Friday, October 14, 2016

What a writer does . . .

Some of you know that my first historical romance novel, An Unsuitable Duchess, was recently accepted by The Wild Rose Press.

After completing it, I started on another romance, also set in the mid-18th century, because there’s no point in waiting to hear if something you’ve written is accepted. Better to keep writing. It takes your mind off. I’m about halfway through my current project (working title, Cargo of Muskets) but suspended work to do the first edit on Duchess, fill out the paperwork for the blurb, suggestions for cover art, and the like.

I thought, while it’s in process, I’d take a look at two earlier novels which never went anyplace, and see if I could do something with them. One was . . . well, I don’t know what you’d call it. Getting By was the story of a dumpster-diving young loner and how he turned out with a little help from friends. No agent wanted to handle it so I eventually published it on Smashwords. I finished the second, Career Criminal, and wasn’t quite happy with it. It had funny moments, some screwball romance, action . . . but it didn’t quite come together. Or I thought it didn’t. A preliminary glance a few days ago made me wonder if I’d been mistaken.

So I have plenty of writing-related things to do. What am I doing instead? Why, helping to plan an Italian Renaissance feast for 150. Doesn’t everyone?

The menu is set. That was the easy part.

The hard part is converting a recipe for 6 to 8 people to one for 150. If the ingredients are given in pounds or cups, it’s not bad but how many apples do you need for a quart of sliced apples? But if I can find the drill for loading a Model 1717 Charleville musket on Google, I can find a cook’s site, or an apple producer’s site or a catering site with a quantity conversion chart.
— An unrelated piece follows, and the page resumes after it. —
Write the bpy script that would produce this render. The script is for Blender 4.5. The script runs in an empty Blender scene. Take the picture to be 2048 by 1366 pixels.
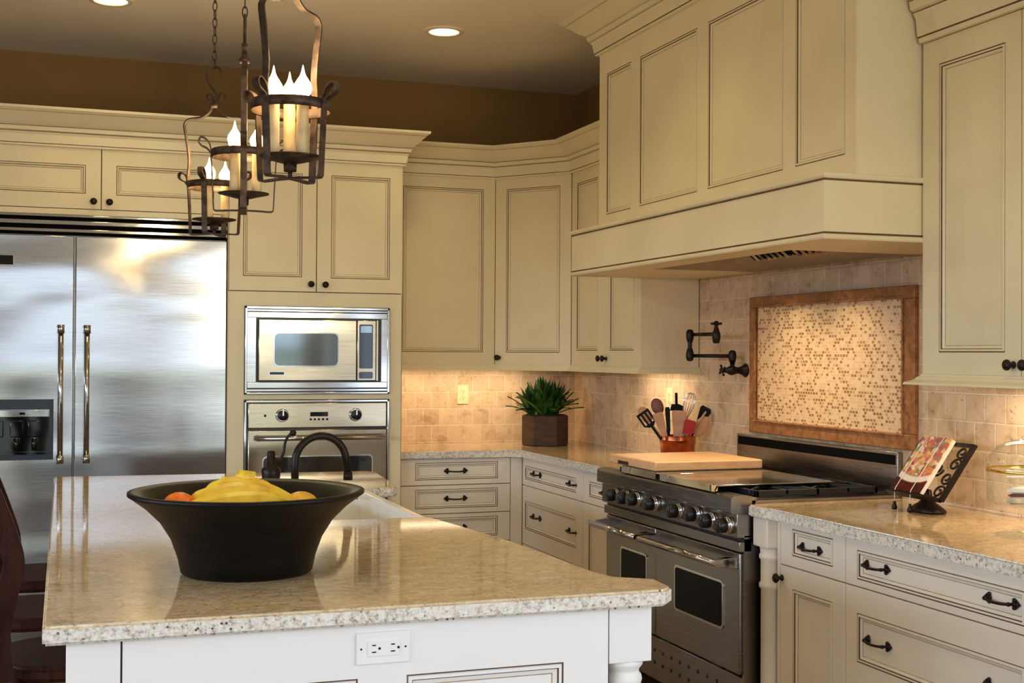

At about 10 p.m. on November 5, the feast will be over and cleanup complete. Then I’m going to get a good long night’s sleep. Then, after de-compressing for a couple of days, I’ll pick up  Cargo of Muskets again.  Because writing is an addiction for some of us, and we write whether we get published or not, no matter what else we may be doing: holding down a full-time job, remodeling the house, or planning a bake sale or banquet. And even if we stop temporarily because we've had no success, or we're overwhelmed by a family crisis or crazy work schedule, at the back of our minds, we're still thinking about writing. 

Thinking, That abandoned mink jacket could be the clue in a murder mystery. Or If you were on the run from the mob, how would you disappear? Because writing, and thinking about writing, and yes, occasionally reading, is what we do.